Kuba uporała się ze zniszczeniami po przejściu huraganu. Jest gotowa na przyjazd turystów
Jeszcze na początku października Kuba walczyła ze zniszczeniami spowodowanymi huraganem Irma, jednak tamtejsze władze przekonują, że obiekty turystyczne w ich kraju są już gotowe na przyjęcie turystów. Zapewniają, że nikt nie musi się o nic obawiać i zmieniać planów wakacyjnych. To świetna wiadomość, bo urlop z Polski można zarezerwować teraz za mniej niż 3700 zł za dwa tygodnie.
Manuel Marrero, minister turystyki Kuby zapewnia, że skutków huraganu Irma turyści nie odczują nawet w najbardziej dotkniętych przez żywioł miejscach, czyli na północy kraju. "Jesteśmy gotowi na rozpoczęcie sezonu zimowego" – podkreśla w oficjalnym piśmie wysłanym do mediów.
Wszystko wskazuje na to, że egzotyczny kraj bardzo szybko uporał się ze skutkami kataklizmu. Tak sytuację komentował pod koniec września Jorge Martí Martínez, ambasador Kuby: "Z radością informuję, że życie wraca do normy i trwa naprawianie zniszczeń. Port lotniczy José Martí w Hawanie działa już bez zakłóceń. W stolicy kraju wszystkie najbardziej znane zabytki i obiekty turystyczne, w tym Old Havana i słynny kabaret Tropicana, są otwarte i dostępne".
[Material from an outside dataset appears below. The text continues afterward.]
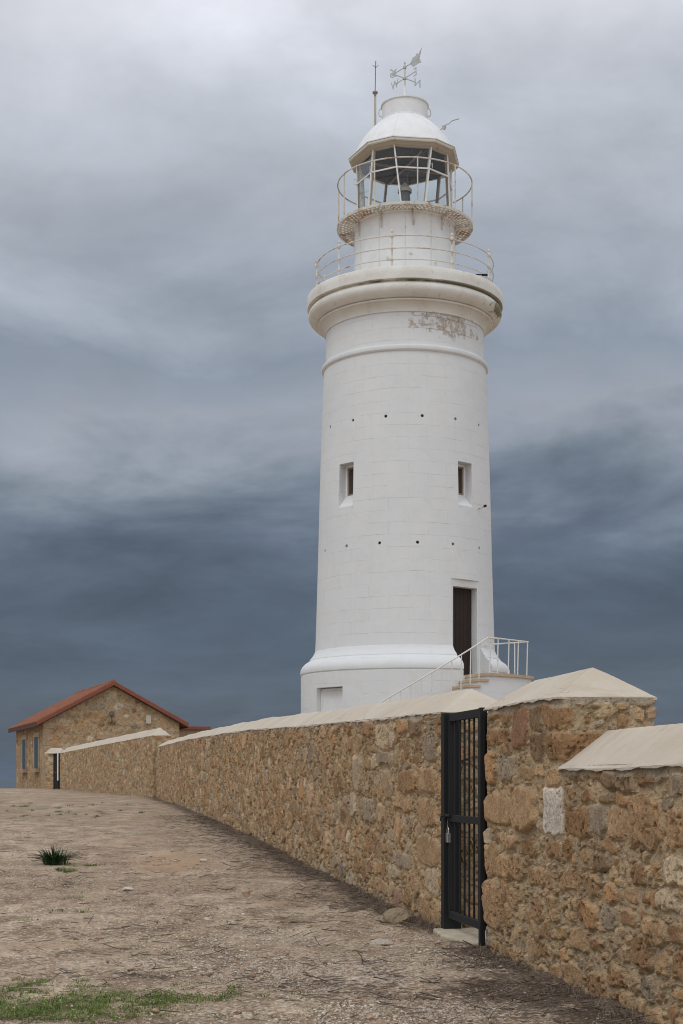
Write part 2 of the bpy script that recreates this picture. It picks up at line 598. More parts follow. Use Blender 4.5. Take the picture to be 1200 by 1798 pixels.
def mat_ground():
    m_, N, p = principled('gravelly_earth', (0.35, 0.27, 0.2), 0.95, 0, 0.1)
    co = objco(N)
    lit = N.n('ShaderNodeAttribute', {'attribute_name': 'litter'}).outputs['Fac']
    grn = N.n('ShaderNodeAttribute', {'attribute_name': 'green'}).outputs['Fac']
    san = N.n('ShaderNodeAttribute', {'attribute_name': 'sand'}).outputs['Fac']
    mp = N.n('ShaderNodeMapping', {}, Vector=co)
    mp.inputs['Scale'].default_value = (1.0, 0.55, 1.0)
    cs = mp.outputs[0]
    big = N.noise(cs, 0.45, 6, 0.66)
    mid = N.noise(cs, 2.3, 6, 0.66)
    fin = N.noise(co, 14, 5, 0.7)
    c = N.mix(N.maprange(big, 0.36, 0.64), (0.36, 0.265, 0.18), (0.55, 0.435, 0.325))
    c = N.mix(N.maprange(mid, 0.42, 0.62), c, (0.27, 0.195, 0.135))
    vo = N.n('ShaderNodeTexVoronoi', {'feature': 'F1'}, Scale=48.0)
    N.put(vo, 'Vector', co)
    cell = vo.outputs['Color']
    cellv = N.n('ShaderNodeSeparateColor', {}, _0=cell).outputs[0]
    vm = N.n('ShaderNodeVectorMath', {'operation': 'SCALE'})
    N.put(vm, 0, c); N.put(vm, 'Scale', N.maprange(cellv, 0.0, 1.0, 0.74, 1.24))
    c = vm.outputs[0]
    c = N.mix(N.m('MULTIPLY', N.maprange(fin, 0.54, 0.66), 0.7), c, (0.13, 0.09, 0.06))
    wh = N.maprange(cellv, 0.90, 0.94)
    c = N.mix(N.m('MULTIPLY', wh, 0.7), c, (0.60, 0.54, 0.46))
    sf = N.maprange(N.m('ADD', san, N.m('MULTIPLY', N.m('SUBTRACT', N.noise(cs, 3.0, 5, 0.65), 0.5), 0.9)), 0.35, 0.75)
    c = N.mix(N.m('MULTIPLY', sf, 0.72), c, N.mix(fin, (0.36, 0.235, 0.14), (0.50, 0.355, 0.24)))
    pal = N.n('ShaderNodeAttribute', {'attribute_name': 'pale'}).outputs['Fac']
    pg = N.m('MULTIPLY', N.maprange(N.m('ADD', pal, N.m('MULTIPLY', N.m('SUBTRACT', mid, 0.5), 1.2)), 0.35, 0.8), N.maprange(cellv, 0.45, 0.6))
    c = N.mix(N.m('MULTIPLY', pg, 0.6), c, (0.60, 0.53, 0.44))
    lf = N.maprange(N.m('ADD', lit, N.m('MULTIPLY', N.m('SUBTRACT', N.noise(cs, 5.0, 7, 0.74), 0.5), 1.9)), 0.42, 0.66)
    c = N.mix(N.m('MULTIPLY', lf, 0.82), c, N.mix(N.maprange(fin, 0.4, 0.6), (0.075, 0.055, 0.042), (0.15, 0.11, 0.085)))
    gf = N.maprange(N.m('ADD', grn, N.m('MULTIPLY', N.m('SUBTRACT', N.noise(cs, 6.0, 5, 0.7), 0.5), 1.2)), 0.45, 0.75)
    c = N.mix(N.m('MULTIPLY', gf, 0.7), c, (0.14, 0.16, 0.055))
    N.put(p, 'Base Color', c)
    h = N.m('ADD', N.m('MULTIPLY', vo.outputs['Distance'], -0.6), N.m('MULTIPLY', fin, 1.0))
    N.put(p, 'Normal', N.bump(h, 0.8, 0.03))
    return m_


def mat_sea():
    m_, N, p = principled('sea_water', (0.02, 0.045, 0.075), 0.35, 0, 0.3)
    co = objco(N)
    N.put(p, 'Normal', N.bump(N.noise(co, 0.08, 4, 0.6), 0.5, 2.0))
    return m_


def mat_attr(name, rough=0.9):
    m_, N, p = principled(name, (0.4, 0.3, 0.2), rough, 0, 0.15)
    co = objco(N)
    at = N.n('ShaderNodeAttribute', {'attribute_name': 'stone_col'}).outputs['Color']
    vm = N.n('ShaderNodeVectorMath', {'operation': 'SCALE'})
    N.put(vm, 0, at); N.put(vm, 'Scale', N.maprange(N.noise(co, 60, 4, 0.6), 0.3, 0.7, 0.8, 1.2))
    N.put(p, 'Base Color', vm.outputs[0])
    return m_


def mat_glass():
    m_ = bpy.data.materials.new('lantern_glass')
    m_.use_nodes = True
    t = m_.node_tree
    t.nodes.clear()
    N = NT(t)
    lw = N.n('ShaderNodeLayerWeight', {}, Blend=0.5)
    f = N.m('ADD', N.m('MULTIPLY', N.m('POWER', lw.outputs['Facing'], 4.0), 0.6), 0.016)
    co = objco(N)
    dirt = N.m('MULTIPLY', N.maprange(N.noise(co, 3.0, 5, 0.6), 0.35, 0.8), 0.022)
    tr = N.n('ShaderNodeBsdfTransparent', {}, Color=(0.965, 0.98, 0.98, 1))
    gl = N.n('ShaderNodeBsdfGlossy', {}, Color=(0.95, 0.97, 0.98, 1), Roughness=0.04)
    df = N.n('ShaderNodeBsdfDiffuse', {}, Color=(0.6, 0.62, 0.62, 1))
    a = N.n('ShaderNodeMixShader', {}, _0=f, _1=tr.outputs[0], _2=gl.outputs[0])
    b = N.n('ShaderNodeMixShader', {}, _0=dirt, _1=a.outputs[0], _2=df.outputs[0])
    o = N.n('ShaderNodeOutputMaterial')
    t.links.new(b.outputs[0], o.inputs[0])
    return m_


def mat_tiles():
    m_, N, p = principled('red_roof_tiles', (0.30, 0.09, 0.05), 0.8)
    co = objco(N)
    n = N.noise(co, 1.5, 5, 0.6)
    c = N.mix(N.maprange(n, 0.35, 0.65), (0.235, 0.082, 0.045), (0.32, 0.135, 0.072))
    N.put(p, 'Base Color', c)
    wv = N.n('ShaderNodeTexWave', {'wave_type': 'BANDS', 'bands_direction': 'Y'}, Scale=1.6, Distortion=0.3)
    N.put(wv, 'Vector', co)
    N.put(p, 'Normal', N.bump(wv.outputs[0], 0.8, 0.06))
    return m_


M_TOWER = mat_tower()
M_GALLERY = mat_gallery()
M_WHITE = mat_rusty('white_painted_iron', (0.74, 0.74, 0.71), (0.36, 0.20, 0.10), 0.60, 0.70, 4.0, 0.5)
M_WHITE_CLEAN = mat_simple('white_paint', (0.78, 0.79, 0.79), 0.5, 0, 0.06, 3.0, 0.1)
M_RUSTY = mat_rusty('rust_streaked_white_iron', (0.66, 0.62, 0.55), (0.34, 0.17, 0.075), 0.52, 0.68, 3.0, 0.65)
M_GRATE = mat_rusty('rusted_grating_iron', (0.62, 0.55, 0.45), (0.36, 0.19, 0.09), 0.47, 0.62, 1.6, 0.7)
M_TAN = mat_rusty('weathered_cream_trim', (0.52, 0.46, 0.38), (0.30, 0.17, 0.08), 0.60, 0.68, 4.0, 0.65)
M_EAVE_CREAM = mat_rusty('cream_gutter_paint', (0.64, 0.60, 0.52), (0.33, 0.2, 0.1), 0.60, 0.68, 4.0, 0.6)
M_BROWN = mat_simple('weathered_brown_bar', (0.26, 0.19, 0.14), 0.6, 0, 0.25, 8.0)
M_DARK = mat_simple('near_black_ceiling', (0.022, 0.021, 0.022), 0.6, 0, 0.2, 2.0)  # even near-black colour for the inner ceiling
M_VOID = mat_simple('dark_hole', (0.05, 0.045, 0.04), 0.9)
M_GLASS = mat_glass()
M_LAMP = mat_simple('grey_lamp_metal', (0.13, 0.135, 0.14), 0.45, 0.2, 0.15, 5.0)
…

Turystyka jest dla Kuby od kilku lat jednym z najważniejszych źródeł dochodu. Przewiduje się, że w tym roku odwiedzi ją rekordowa liczba 4,7 mln zagranicznych gości. Mogłoby ich być znacznie mniej, gdyby nie szybkie i zdecydowane działania rządu. Dziesiątki tysięcy turystów planowało odwołać swój urlop ze względu na skutki huraganu, tak się jednak nie stanie. Biura podróży na bieżąco informują, że sytuacja została opanowana. Wycieczki z Polski można zarezerwować już za 3614 zł za 14 dni w opcji last minute.
Warto przypomnieć, że z roku na rok poprawia się infrastruktura oraz poziom usług na Kubie. Obecnie hotele oferują łącznie 67 tys. pokoi. Co roku wiele obiektów przechodzi kapitalny remont i otwierane są nowe restauracje czy atrakcje.
Najwięcej urlopowiczów na Kubie pochodzi z Kanady – stanowią aż 34 proc. wszystkich przyjezdnych. Następni na liście są Amerykanie (10 proc.), Europejczycy (33 proc.) oraz mieszkańcy Ameryki Łacińskiej (16 proc.).